Along with the remastered version of the album, the new release of One Fine Morning features a number of bonus songs, previously unheard by the general public and fans.
“When we were going through the archives,” Hoffert said, “for material that new listeners may be interested in, it turned out that we had saved the demos the band had made for the One Fine Morning album. We found 10 of them. Of the 10 demos, five were selected by our producer to be on the album. There were demos for the hits, like “One Fine Morning,” but others had been rejected by Ienner, and some of the ones that had been rejected were really wonderful songs. And I had never heard all of them; I only played on a few demos.

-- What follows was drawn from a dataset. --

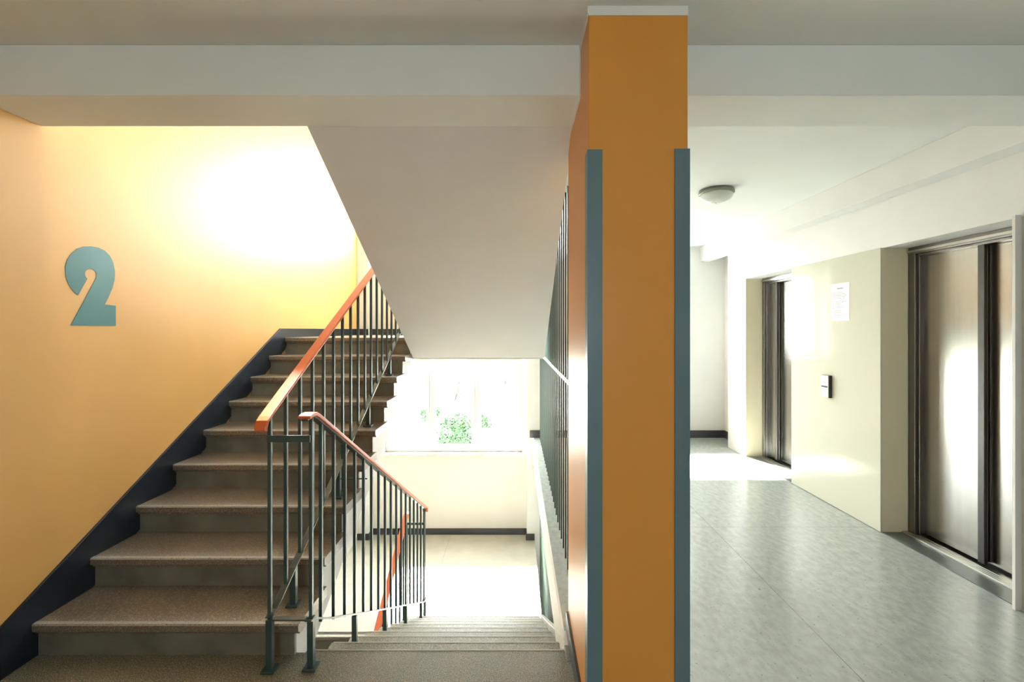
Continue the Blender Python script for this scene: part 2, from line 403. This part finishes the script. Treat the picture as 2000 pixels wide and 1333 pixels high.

To listen to Skip’s original demo of “One Fine Morning,” in which he was singing the song, and not even playing the drums, it is almost like a Santana demo, with me on bongos. And compare the demo to the finished recording and all the string parts and Bob McBride’s lead vocal. It is incredible.”
For those of us of a certain age, the return of this album is like the return of a long-lost friend. For others, One Fine Morning will be a new listening experience. However, you come across the new double album really doesn’t matter. The important thing is to listen and enjoy this rich and exciting music.